Report reveals gaps in green financial regulations across banks

Central African banks are encouraged to integrate environmental and social considerations into their monetary policy.

Photo credit: DENNIS ONSONGO| NATION MEDIA GROUP

What you need to know:

  • Protecting biodiversity is crucial in addressing climate change as environmental degradation and physical damage caused by climate change can severely impact the economy and financial system.
  • The financial sector should also be mandated to disclose its portfolio alignment with the taxonomy.

Several central banks and financial supervisors are making significant strides to incorporate "green" practices into their financial regulation and supervision. This is according to recent WWF Sustainable Financial Regulations and Central Bank Activities (SUSREG) research.

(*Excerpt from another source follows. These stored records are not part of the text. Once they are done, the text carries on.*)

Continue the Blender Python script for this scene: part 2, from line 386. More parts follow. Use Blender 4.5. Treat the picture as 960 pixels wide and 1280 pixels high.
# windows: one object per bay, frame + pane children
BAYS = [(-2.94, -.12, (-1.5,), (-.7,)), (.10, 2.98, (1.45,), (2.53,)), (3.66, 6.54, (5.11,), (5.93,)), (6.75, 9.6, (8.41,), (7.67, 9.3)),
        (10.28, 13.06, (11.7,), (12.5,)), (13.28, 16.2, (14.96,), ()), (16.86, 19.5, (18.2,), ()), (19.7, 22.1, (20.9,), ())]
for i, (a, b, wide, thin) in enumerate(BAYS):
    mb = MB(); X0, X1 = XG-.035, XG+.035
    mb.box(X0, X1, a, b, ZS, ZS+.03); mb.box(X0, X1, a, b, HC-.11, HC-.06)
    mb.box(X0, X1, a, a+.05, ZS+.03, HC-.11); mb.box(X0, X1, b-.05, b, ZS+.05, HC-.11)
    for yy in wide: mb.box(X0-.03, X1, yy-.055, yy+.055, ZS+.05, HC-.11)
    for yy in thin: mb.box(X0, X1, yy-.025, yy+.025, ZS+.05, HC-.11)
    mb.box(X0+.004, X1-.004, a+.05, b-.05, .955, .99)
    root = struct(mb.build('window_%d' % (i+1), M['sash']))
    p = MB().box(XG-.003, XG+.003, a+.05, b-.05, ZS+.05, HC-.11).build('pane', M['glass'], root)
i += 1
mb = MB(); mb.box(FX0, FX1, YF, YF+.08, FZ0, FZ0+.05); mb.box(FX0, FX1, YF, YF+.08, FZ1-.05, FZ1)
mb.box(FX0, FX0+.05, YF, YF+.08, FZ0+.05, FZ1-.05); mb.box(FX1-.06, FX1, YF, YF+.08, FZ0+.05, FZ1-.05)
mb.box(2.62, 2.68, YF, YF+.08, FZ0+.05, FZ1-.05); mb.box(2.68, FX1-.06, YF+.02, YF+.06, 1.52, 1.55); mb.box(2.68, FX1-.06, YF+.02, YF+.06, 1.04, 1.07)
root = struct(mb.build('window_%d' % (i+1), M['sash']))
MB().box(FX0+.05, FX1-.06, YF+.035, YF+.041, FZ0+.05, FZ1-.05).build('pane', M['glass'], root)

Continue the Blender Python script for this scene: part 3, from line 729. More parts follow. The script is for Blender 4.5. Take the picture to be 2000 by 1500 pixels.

The concept of "greening" financial regulation and supervision involves taking steps to integrate climate change and, to a certain extent, biodiversity considerations into the daily decision-making processes of central banks. This is done to mitigate potential future financial risks related to climate change and the harm caused to the environment.

Protecting biodiversity is crucial in addressing climate change as environmental degradation and physical damage caused by climate change can severely impact the economy and financial system. However, SUSREG's assessment on climate and nature alignment in banking supervision, central banking, and insurance supervision indicates that Kenya, Morocco, South Africa and Zambia have less than 50 per cent alignment.

Although several central banks and financial supervisors have made significant progress in implementing sustainable regulatory and supervisory measures, the 2023 WWF's Greening Financial Regulation Initiative (GFRi) Tracker assessment reveals critical gaps, particularly in significant economies where broader environmental and social risks are still being ignored.

Last August, the South African Reserve Bank took a significant step forward by launching a public consultation on climate-related risk practices and disclosures for banks and insurers. This initiative requires financial institutions to establish procedures for managing climate-related risks.

Although there are expectations for addressing climate-related risks in Kenya and Morocco, the policy coverage needs to be expanded and strengthened. On the other hand, there are currently no regulations or supervisory expectations in Zambia concerning climate and environment-related risk management for banks and insurers. Addressing this gap could be crucial for promoting sustainability in Zambia's financial sector.

Financial supervisors in Africa can enhance their financial supervision by fortifying regulations to address critical issues such as double materiality, requiring sector policies for high-risk sectors, setting targets for climate and nature, disclosing transition plans, conducting climate scenario analysis, and stress testing, among others.

Central African banks are encouraged to integrate environmental and social considerations into their monetary policy. This includes incorporating such considerations into corporate asset purchase programmes, collateral frameworks, foreign exchange reserve management, green preferential targeted refinancing lines, and adjusting reserve requirements.

WWF urges countries to implement a taxonomy system to prevent greenwashing by classifying sustainable and unsustainable activities.

The financial sector should also be mandated to disclose its portfolio alignment with the taxonomy.

WWF also urges central banks, financial supervisors, and regulators to publish their transition plans for a low-carbon and nature-positive economy that are transparent and measurable and encompass all central banking, financial regulation and supervision activities.

"Instead of waiting for the perfect data and models, financial supervisors need to prioritise preventive and impactful measures in the face of uncertain and potentially catastrophic environmental threats," SUSREG says.

WWF is also urging Central banks to utilise their monetary policy toolkit to address environmental and social risks while phasing out always environmentally harmful activities from their portfolios like those that do not adapt to business models that ensure a transition to a sustainable economy.

WWF wants Central banks to impose higher capital requirements on financial institutions' lending, investing and insuring companies with environmentally harmful activities like coal, oil and gas expansion.

Siti Kholifatul Rizkiah, the lead author of the SUSREG annual report, says: "Properly managing financial risks stemming from environmental and social risks are an intrinsic part of central banks and financial supervisors' mandates. It harnesses the power of the financial sector to safeguard our economy and underpins the foundation of a resilient financial system."

Only 18 per cent of central banks show exemplary progress in integrating climate-related risks into their monetary policy and central banking activities, whilst 68 per cent of high-income countries still need to adopt adequate climate and environmental banking supervision policies.

Maud Abdelli, WWF's GFRi lead, says: "Inaction or little action is fueling the dual climate-nature crisis. At the COP28, countries agreed to transition away from fossil fuels but failed to commit to a full phase-out and prioritise protecting nature."